» WORK TO BE COMPLETED
Return the lines from the line containing "Write part 2" through the line containing "fa = part('trim_3', bm, M_FASCIA, smooth=0)" exactly. No other line should appear in the answer.

» SUPPLIED INFORMATION
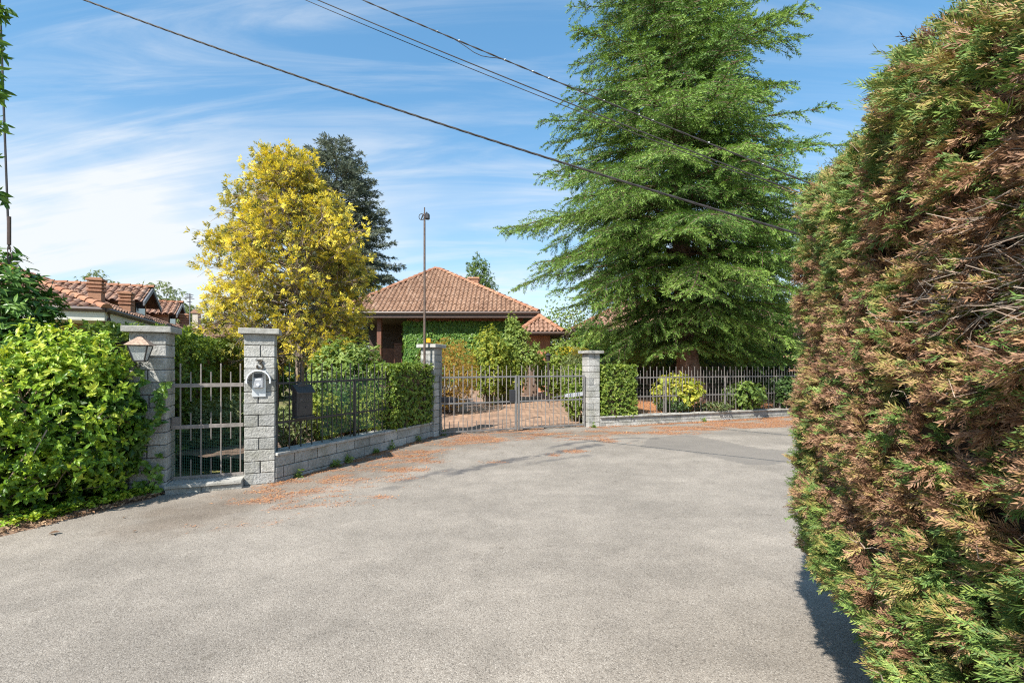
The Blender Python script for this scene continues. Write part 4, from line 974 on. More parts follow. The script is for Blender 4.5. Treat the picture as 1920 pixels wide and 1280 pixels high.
# ---- small wing with its own hip roof
Wg = thing('garden_wing', 'small terracotta wing with a little tiled hip roof, half hidden by the conifer', 'outbuilding', (1.3, 22.5, .4))
hip(Wg, (.30, 20.9), X_, 1.92, Y_, 3.2, 3.05, 38, M['tileold'], faces=(0, 1, 3), tw=.19, tl=.3)
gutter(Wg, [(.26, 24.0), (.26, 20.86), (2.26, 20.86), (2.26, 24.0)], 2.99, .06)
a = Acc(); abox(a, .5, 1.70, 21.4, 23.9, .2, 3.0); a.build('wall', M['terracotta'], Wg)
a = Acc(); abox(a, .3, 2.22, 20.9, 24.0, 2.90, 2.97); a.build('soffit', M['darkwood'], Wg)
a = Acc(); abox(a, .72, .98, 21.37, 21.41, .7, 1.55); wn = a.build('window', M['frame'], Wg); a = Acc(); abox(a, .75, .95, 21.345, 21.366, .74, 1.51); a.build('pane', M['windowglass'], wn)
# low garden wall topped by tiles beside it
T_ = thing('tiled_wall', 'low garden wall with a coping of pinkish tiles behind the gate', 'wall', (1.7, 19.6, .4))
a = Acc(); abox(a, .50, 1.05, 19.5, 19.75, .2, 1.88); abox(a, 1.72, 2.6, 19.5, 19.75, .2, 1.80); a.build('wall', M['shadedstone'], T_)
a = Acc()
for x0, x1, z in ((.42, 1.1, 1.95), (1.66, 2.7, 1.86)): caps(a, V3(x0, 19.62, z), V3(x1, 19.62, z), .15, .22)
a.build('coping_tiles', M['tileold'], T_)
# ---- long roofed house seen in glimpses through the conifer
H2 = thing('house', 'long tiled house glimpsed through the branches of the big conifer', 'house', (8.5, 28, .4))
hip(H2, (3.2, 25.4), X_, 13, Y_, 7.5, 3.5, 27, M['tileold'], faces=(0, 3))
a = Acc(); abox(a, 3.9, 15.5, 26.2, 32, .2, 3.42); a.build('wall', M['stucco'], H2)
gutter(H2, [(3.15, 25.35), (16.2, 25.35)], 3.43)
for x in (5.0, 8.2, 11.4):
    a = Acc(); abox(a, x, x + 1.1, 26.16, 26.199, 1.2, 2.6); wn = a.build('window', M['frame'], H2); a = Acc(); abox(a, x + .07, x + 1.03, 26.13, 26.158, 1.27, 2.53); a.build('pane', M['windowglass'], wn)

# ---- neighbour house with dormers
NS = unit(V3(-.40, .917, 0)); NB = V3(-NS[1], NS[0], 0); CN = V3(-11.0, 13.0, 0)      # eave corner, along the side, along the front
N_ = thing('house', 'neighbouring orange house with cream eaves, two dormers and brick chimneys', 'house', CN + NS * 8 + NB * 4)
ez = 3.13
hip(N_, CN, NS, 22, NB, 9.5, ez, 22, M['tileold'], faces=(0, 3), tw=.24, tl=.36)
gutter(N_, [CN + NB * 9.5, CN, CN + NS * 22], ez - .03, .075)
a = Acc(); i_ = .03
box(a, V3(*CN[:2], ez - .30) + NS * .04 + NB * .04, NS * 21.9, NB * .03, Z * .25); box(a, V3(*CN[:2], ez - .30) + NB * .07 + NS * .04, NB * 9.3, NS * .03, Z * .25); a.build('fascia', M['cream'], N_)
a = Acc(); box(a, V3(*CN[:2], ez - .33) + NS * .04 + NB * .04, NS * 21.9, NB * 9.3, Z * .025); a.build('soffit', M['cream'], N_)
a = Acc(); box(a, V3(*CN[:2], 0) + NS * 1.3 + NB * 1.1, NS * 19, NB * 7.4, Z * (ez - .33)); a.build('wall', M['stucco'], N_)
for s_ in (3.6, 7.2, 11.5):
    a = Acc(); box(a, V3(*CN[:2], 1.55) + NS * (1.3 + s_) + NB * 1.07, NS * 1.0, NB * .028, Z * 1.15); wn = a.build('window', M['frame'], N_); a = Acc(); box(a, V3(*CN[:2], 1.62) + NS * (1.37 + s_) + NB * 1.045, NS * .86, NB * .022, Z * 1.01); a.build('pane', M['windowglass'], wn)
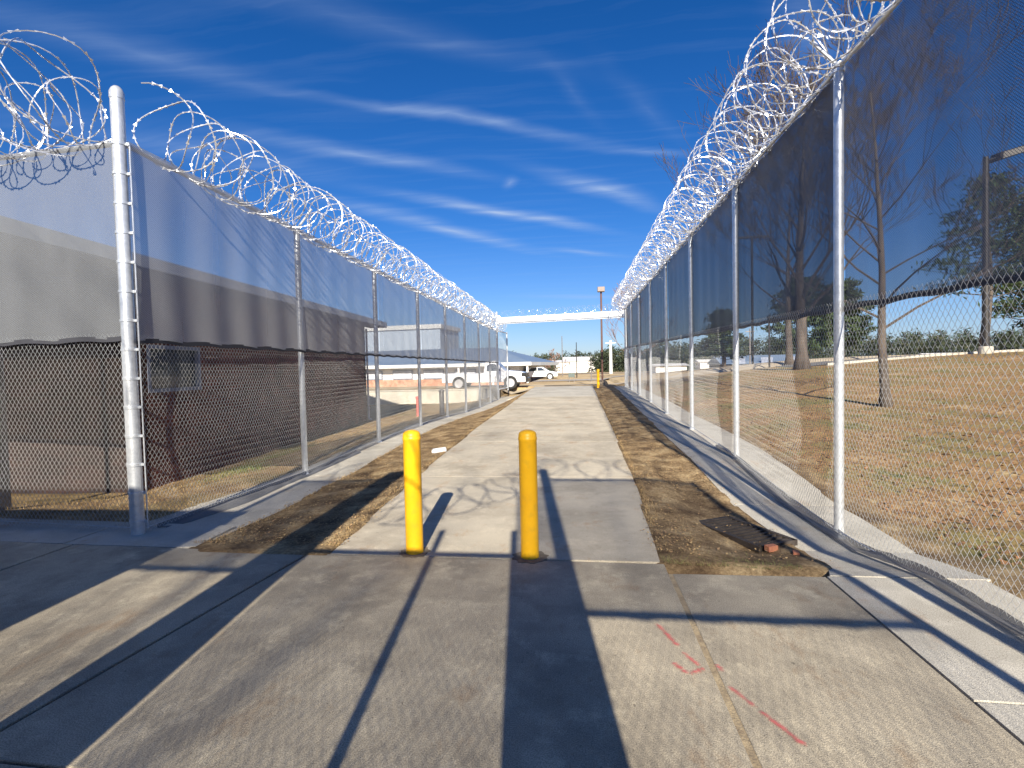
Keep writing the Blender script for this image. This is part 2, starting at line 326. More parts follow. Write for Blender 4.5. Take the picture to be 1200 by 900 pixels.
def G(x, y):
    x = np.asarray(x, float); y = np.asarray(y, float); x, y = np.broadcast_arrays(x, y)
    yc = np.clip(y, -5, 31)
    L_, P_, R_ = zl(yc), zp(yc), zr(yc)
    z = np.where(x < -3.6, L_, 0.)
    a = xsl(yc); b = xpl(yc); c = xpr(yc); d = xsr(yc)
    t = np.clip((x-a)/(b-a), 0, 1); z = np.where((x >= a), L_+(P_-L_)*t, L_)
    t = np.clip((x-c)/(d-c), 0, 1); z = np.where(x > c, P_+(R_-P_)*t, z)
    # left yard
    yard = L_+(-.42-L_)*sm(-x, 4.8, 7.2)*sm(y, 4.6, 7.5); z = np.where(x < -4.6, yard, z)
    z = z*(1-sm(y, 31, 35))+(.05)*sm(y, 31, 35)
    # right field
    s = np.clip(x-3.0, 0, 40); fr = R_+.042*s+.0021*s*np.clip(y-8, 0, 30); fr = 1.75-np.log1p(np.exp((1.75-fr)*4))/4
    fr = fr+.02
    z = np.where(x > 3.0, R_+(fr-R_)*sm(x, 3.0, 3.6), z)
    decay = sm(y, 36, 75); z = np.where((x > 0), z*(1-decay)+.1*decay, z)
    # behind the retaining wall
    lot = .18*(1-sm(y, 36, 58))+(-1.0)*sm(y, 36, 58)
    z = np.where((y > 27.45) & (x < -4.7), lot, z)
    k = sm(y, 33, 40)*sm(x, -6, -4); z = np.where(y > 33, z*k+lot*(1-k), z)
    far = sm(y, 90, 170); z = z*(1-far)+(-.9+.0*x)*far
    return z
def Gf(x, y): return float(G(x, y))

xs = np.concatenate([-np.geomspace(900, 9.4, 40), np.arange(-9.3, 9.3, .085), np.geomspace(9.4, 900, 60)])
ys = np.concatenate([-np.geomspace(900, 6.2, 24), np.arange(-6, 12, .09), np.arange(12, 34, .16), np.geomspace(34.1, 1400, 90)])
X, Y = np.meshgrid(xs, ys)
Z = G(X, Y)
con = ((X > xsl(Y)+.03) & (X < xsr(Y)-.03) & False)
def dband(lo, hi, y0, y1): return np.minimum(np.minimum(X-lo, hi-X), np.minimum(Y-y0, y1-Y))
dist = np.maximum.reduce([dband(-14, 2.72, -20, 3.9), dband(xpl(Y), xpr(Y), 3, 31.2), dband(-4.46+0*X, xsl(Y), 3.8, 28.2), dband(xsr(Y), xsro(Y), 3, 27.6), dband(-14, -3.4, 3, 4.75), dband(-4.7, -2.3, 27.7, 31.2)])
slabm = (Y < 3.86) & (X < 2.9) & (X > -12)
pathm = (X > xpl(Y)+.05) & (X < xpr(Y)-.05) & (Y < 31.5)
lstr = (X < xsl(Y)-.06) & (X > -4.42) & (Y < 28.6) & (Y > 3.8)
rstr = (X > xsr(Y)+.06) & (X < xsro(Y)-.06) & (Y < 27.6)
con = slabm | pathm | lstr | rstr
amp = np.where(np.abs(X) < 9.3, 1, .0)*np.where((Y > 3.9) & (Y < 34), 1, .2)
dirt = .055*fbm(X*2.2, Y*2.2, 5)+.03*np.abs(fbm(X*7, Y*7, 3, 9))
swale = -.07*sm(X, .95, 1.4)*(1-sm(X, 1.45, 1.75))*sm(Y, 3.95, 4.6)*(1-sm(Y, 6.5, 8))
Z = Z+(dirt*amp+swale+.014)*(1-sm(dist, .0, .1))-.11*sm(dist, .0, .12)
ny, nx = X.shape
V = np.stack([X.ravel(), Y.ravel(), Z.ravel()], 1)
i = np.arange(ny-1)[:, None]*nx+np.arange(nx-1)[None, :]
F = np.stack([i, i+1, i+nx+1, i+nx], -1).reshape(-1, 4)
ground = struct(link('ground', V, F, None, smooth=True))
me = ground.data
at = me.attributes.new('field', 'FLOAT', 'POINT')
fieldv = sm(X, 2.95, 3.3)*(1-sm(Y, 24+.55*X+3*fbm(X*.3, Y*.3), 27.5+.55*X))
fieldv = np.where((X < -4.4) & (Y < 27.4), .35, fieldv)
at.data.foreach_set('value', fieldv.ravel().astype(np.float32))
at = me.attributes.new('farland', 'FLOAT', 'POINT'); at.data.foreach_set('value', np.maximum(sm(Y, 28, 36), sm(np.abs(X), 30, 45)*0+0*X).ravel().astype(np.float32))
mt = bpy.data.materials.new('soil_and_dry_grass'); mt.use_nodes = True; n = mt.node_tree.nodes; l = mt.node_tree.links
b = n['Principled BSDF']; b.inputs['Roughness'].default_value = .95; b.inputs['Specular IOR Level'].default_value = .15
t = n.new('ShaderNodeTexCoord')
def gn(s, d=6, r=.65):
    k = n.new('ShaderNodeTexNoise'); k.inputs['Scale'].default_value = s; k.inputs['Detail'].default_value = d; k.inputs['Roughness'].default_value = r; l.new(t.outputs['Object'], k.inputs['Vector']); return k.outputs['Fac']
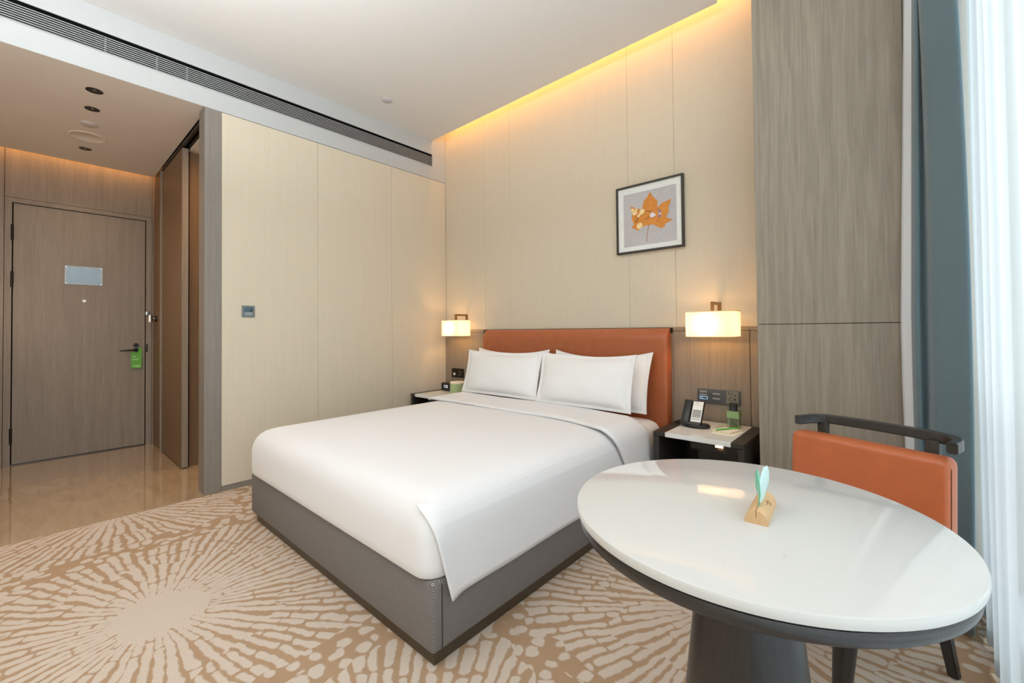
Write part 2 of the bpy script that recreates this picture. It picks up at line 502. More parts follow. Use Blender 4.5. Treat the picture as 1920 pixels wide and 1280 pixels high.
# oak pillar beside the window
pl = part('trim_2', B(-.548, .056, 2.662, YH+.05, 0, ZU), M_GAP, smooth=0)
tag(pl, 'wide floor to ceiling oak veneered pillar beside the drape', 'pillar', kind='structure')
for z0, z1 in ((0, 1.1655), (1.1685, ZU)):
    part('veneer_panel', B(-.552, .060, 2.65, YH, z0, z1, bev=.001, seg=1), M_WOODP, pl, smooth=0)

# fascia with air vent
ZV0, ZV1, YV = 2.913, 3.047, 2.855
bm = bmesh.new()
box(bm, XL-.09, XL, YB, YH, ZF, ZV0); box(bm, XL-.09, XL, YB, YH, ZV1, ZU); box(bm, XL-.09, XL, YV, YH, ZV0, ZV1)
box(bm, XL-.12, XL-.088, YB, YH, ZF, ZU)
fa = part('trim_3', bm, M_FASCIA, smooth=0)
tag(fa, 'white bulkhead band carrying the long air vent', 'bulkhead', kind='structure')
M_GREYV = plain('vent_grey', (112, 114, 115), .5)
av = thing('air_vent', (XL, .6, ZV0), 'long black linear air vent with thin pale slats in the white bulkhead', 'vent')
bm = B(XL-.086, XL-.05, YB+.01, YV-.002, ZV0+.001, ZV1-.001)
box(bm, XL-.051, XL-.003, YB+.01, YV-.002, ZV1-.004, ZV1-.001); box(bm, XL-.051, XL-.003, YB+.01, YV-.002, ZV0+.0005, ZV0+.003); box(bm, XL-.051, XL-.003, YV-.005, YV-.001, ZV0+.0005, ZV1-.001)
part('vent_box', bm, M_BLACK, av, smooth=0)
bm = bmesh.new()
box(bm, XL-.006, XL+.002, YB+.01, YV, ZV0-.004, ZV0+.003); box(bm, XL-.006, XL+.002, YB+.01, YV, ZV1-.003, ZV1+.004)
box(bm, XL-.006, XL+.002, YV-.003, YV+.004, ZV0-.004, ZV1+.004)
part('vent_frame', bm, M_FASCIA, av, smooth=0)
for i in range(8):
    z = ZV0+.011+i*.0136
    part('slat', B(XL-.009, XL-.005, YB+.012, YV-.004, z-.0013, z+.0013), M_SLAT, av, smooth=0)
for y in (.30, .553, .719):
    part('divider', B(XL-.045, XL-.012, y-.003, y+.003, ZV0+.002, ZV1-.028), M_GREYV, av, smooth=0)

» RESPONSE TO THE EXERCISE
Write part 2 of the bpy script that recreates this picture. It picks up at line 502. More parts follow. Use Blender 4.5. Treat the picture as 1920 pixels wide and 1280 pixels high.
# oak pillar beside the window
pl = part('trim_2', B(-.548, .056, 2.662, YH+.05, 0, ZU), M_GAP, smooth=0)
tag(pl, 'wide floor to ceiling oak veneered pillar beside the drape', 'pillar', kind='structure')
for z0, z1 in ((0, 1.1655), (1.1685, ZU)):
    part('veneer_panel', B(-.552, .060, 2.65, YH, z0, z1, bev=.001, seg=1), M_WOODP, pl, smooth=0)

# fascia with air vent
ZV0, ZV1, YV = 2.913, 3.047, 2.855
bm = bmesh.new()
box(bm, XL-.09, XL, YB, YH, ZF, ZV0); box(bm, XL-.09, XL, YB, YH, ZV1, ZU); box(bm, XL-.09, XL, YV, YH, ZV0, ZV1)
box(bm, XL-.12, XL-.088, YB, YH, ZF, ZU)
fa = part('trim_3', bm, M_FASCIA, smooth=0)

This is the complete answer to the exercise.